Nicola Conte and Bernard Herrmann in a Discotheque!
L. S. Slaughter | Chapel Hill, NC | 03/22/2007
(5 out of 5 stars)
"Way cool! Stefano Torossi has provided me one of my favorite albums of the year (although it was released in the mid-80s and reissued by Easy Tempo recently).
It's got a distinct Bernard Herrmann-taxi Driver sheen to it. Lots of reverb on the strings and dynamite, driving, 70s type percussion.
The sound and song fall somewhere between post-mink stole and pre-Fern Bar; imagine if the ever-sturdy skill of Italian pop songcrafting had descended on Issac Hayes' Shaft-era horn clusters, Barry White's strings, Artie Kane's late 60s film scoring techniques ("The Love Machine"), then all of it ladled with that snazzy, way-Uptown, 'oh babe let's dress up like we're in a decadent Helmut Newton photo -will you slip on those 7 inch stilettos?' vibe that Neely Plumb produced for the remix versions on the 1977 TAXI DRIVER soundtrack (including the groovy flugelhorns). Throw in a few guitar licks from Archie Bell and the Drells' "Tighten Up". Gosh, you can just visualize some mid-70s era rock star's mistress leaping long-legged out of a limo, dashing by Tiffany's for some last minute jewels, catching her wistful relfection in the store window, then dipping some nose candy in the leather backseat before she heads off to that new place called Studio 54, and basking in all the lush, melancholy neon draped along both sides of the streets along the way ("Aren't the bums so tragique? I wonder if Liz will drag along that little eyesore, Truman?") It's such an exciting life, and it can be yours if you buy this disc!!!
It's all done skillfully: Herbie Hancock-swift electric keyboards, throbbing electric bass, outrageously lush strings that swoop down from heaven and spin circles around driving percussion, and horn arrangements that spit sunbeams. The title cut alone will make you long for another romantic laision - no matter how disastrous the last one may have been!

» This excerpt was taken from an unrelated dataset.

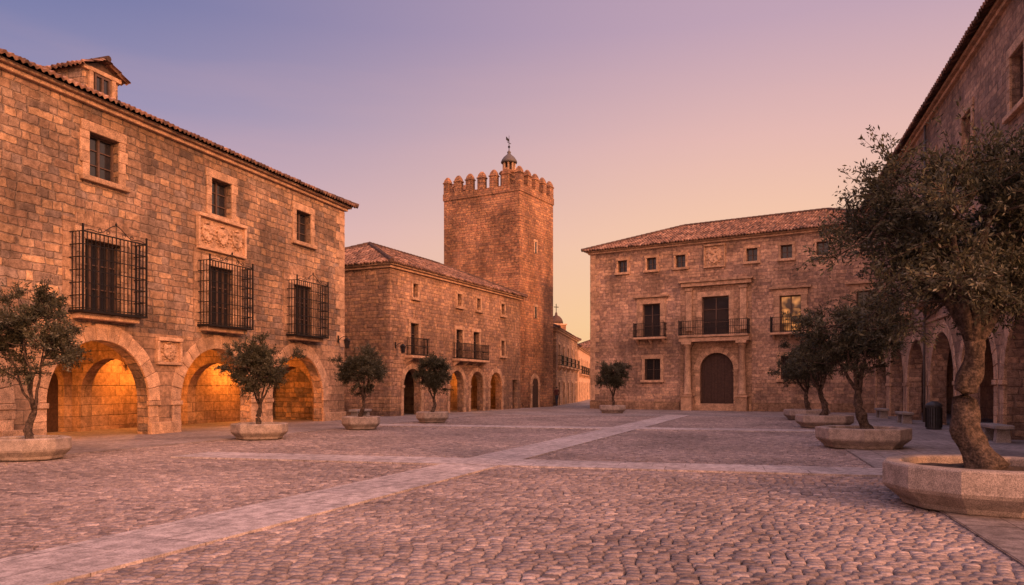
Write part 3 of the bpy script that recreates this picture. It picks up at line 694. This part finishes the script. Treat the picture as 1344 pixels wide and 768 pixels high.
p=Lp(39.3,-.02); wall_lantern((p.x,p.y,4.0),(-nL.x,-nL.y))
for s in (20.0,24.7,30.3,36.0): p=Lp(s,3.98); wall_lantern((p.x,p.y,2.95),(-nL.x,-nL.y),True,370)
dM=Vector((.421,.907)); nM=Vector((-.907,.421)); OM=Vector((-6.74,42.1))
p=OM+dM*.5-nM*.02; wall_lantern((p.x,p.y,4.0),(-nM.x,-nM.y))
for s,e in ((8.0,15),(13.2,150)): p=OM+dM*s+nM*2.98; wall_lantern((p.x,p.y,2.7),(-nM.x,-nM.y),True,e)
# ================================================================ PEDESTRIAN
def person(x,y,ang,ht=1.72):
    P=empty('pedestrian',(x,y,.012),ang)
    vs=[(0,0,.92),(0,.01,1.12),(0,0,1.36),(0,0,1.47),(0,.02,1.56),(0,.01,1.66),
        (.19,0,1.40),(.25,.05,1.13),(.24,.16,.90),(-.19,0,1.40),(-.25,-.05,1.13),(-.24,.05,.88),
        (.09,0,.88),(.10,.14,.50),(.10,.10,.09),(.10,.24,.04),(-.09,0,.88),(-.10,-.04,.48),(-.10,-.27,.13),(-.10,-.16,.04)]
    ed=[(0,1),(1,2),(2,3),(3,4),(4,5),(2,6),(6,7),(7,8),(2,9),(9,10),(10,11),(0,12),(12,13),(13,14),(14,15),(0,16),(16,17),(17,18),(18,19)]
    rd=[.14,.13,.15,.055,.085,.085,.065,.05,.035,.065,.05,.035,.095,.065,.045,.035,.095,.065,.045,.035]
    me=bpy.data.meshes.new('body'); me.from_pydata(vs,ed,[]); o=link(bpy.data.objects.new('body',me),P)
    sk=o.modifiers.new('skin','SKIN'); o.modifiers.new('sub','SUBSURF').levels=1
    for i,r in enumerate(rd): me.skin_vertices[0].data[i].radius=(r,r*.8)
    me.skin_vertices[0].data[0].use_root=True
    dg=bpy.context.evaluated_depsgraph_get(); m2=bpy.data.meshes.new_from_object(o.evaluated_get(dg)); o.modifiers.clear(); o.data=m2
    m2.materials.clear()
    for k in ('cloth1','cloth2','skin','hair'): m2.materials.append(M[k])
    for f in m2.polygons:
        c=f.center; f.use_smooth=True
        f.material_index=0 if c.z<.95 and abs(c.x)<.19 else (1 if c.z<1.47 and not(abs(c.x)>.19 and c.z<.93) else (3 if c.z>1.6 or c.y<0 and c.z>1.52 else 2))
person(3.85,65.5,.4)
# ================================================================ SKY + SUN
el=math.radians(18); sd=Vector((.64,-.768,0)).normalized()*math.cos(el)+Vector((0,0,math.sin(el)))
W=bpy.data.worlds.new('World'); S.world=W; W.use_nodes=True; N=NT(W.node_tree); bg=W.node_tree.nodes['Background']
tc=N.n('ShaderNodeTexCoord').outputs['Generated']; sp=N.n('ShaderNodeSeparateXYZ'); N.put(sp.inputs[0],tc)
z=N.m('MAXIMUM',sp.outputs[2],0.)
c0=lambda *a:lin(a)
left=N.ramp(z,[(0,c0(242,182,150)),(.10,c0(238,184,170)),(.20,c0(208,172,186)),(.32,c0(148,143,180)),(.42,c0(112,120,168)),(1,c0(95,100,150))])
right=N.ramp(z,[(0,c0(255,194,118)),(.08,c0(255,208,150)),(.18,c0(254,205,168)),(.30,c0(234,188,180)),(.42,c0(198,166,184)),(1,c0(120,118,160))])
f=N.maprange(sp.outputs[0],-.6,.35)
grad=N.mix(f,left,right)
mp=N.n('ShaderNodeMapping'); N.put(mp.inputs[0],tc); mp.inputs['Scale'].default_value=(1.2,1.2,9)
cl=N.maprange(N.noise(mp.outputs[0],1.6,4,.55),.5,.8,0,.08)
grad=N.mix(cl,grad,c0(250,190,175))
dt=N.n('ShaderNodeVectorMath',operation='DOT_PRODUCT'); N.put(dt.inputs[0],tc); dt.inputs[1].default_value=(.5,-.83,.24)
warm=N.maprange(dt.outputs['Value'],-.1,.85)
grad=N.add(grad,N.scale((2.5,1.22,.72),warm))  # warm glow added to the unseen sky behind the camera as fill light
grad=N.add(grad,N.scale((.38,.38,.52),N.maprange(sp.outputs[2],.5,.85)))  # extra zenith brightness above the view, added to raise ambient light
sky=N.n('ShaderNodeTexSky',sky_type='NISHITA'); sky.sun_disc=False
sky.sun_elevation=el; sky.sun_rotation=math.atan2(sd.x,sd.y)
N.put(bg.inputs[0],N.add(grad,N.scale(sky.outputs[0],.004))); bg.inputs[1].default_value=.95
sl=bpy.data.lights.new('sun','SUN'); sl.energy=3.0; sl.angle=math.radians(12); sl.color=(1,.40,.15)
so=link(bpy.data.objects.new('sun',sl)); so.rotation_euler=sd.to_track_quat('Z','Y').to_euler()
# ================================================================ CAMERA
cd=bpy.data.cameras.new('camera'); cam=link(bpy.data.objects.new('camera',cd)); cd.sensor_width=36; cd.lens=26.79
cd.shift_y=.093; cd.clip_end=3000; cam.location=(0,0,1.6); cam.rotation_euler=(math.radians(90),0,0); S.camera=cam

All Easy Tempo fans of Piccioni and Umilani: this is a must-get. It's more mid-70s than, say, Camille 2000, but it's got the scintillating quality of Nicola Conte's JET SOUNDS which apes and reimagines the late 60s and its leopard-print Mrs. Robinson aesthethic. Put them both on repeat play and you'll never need Prozac again.
Anybody know what happened to his gifted Italian guy? I sure would love to hear more."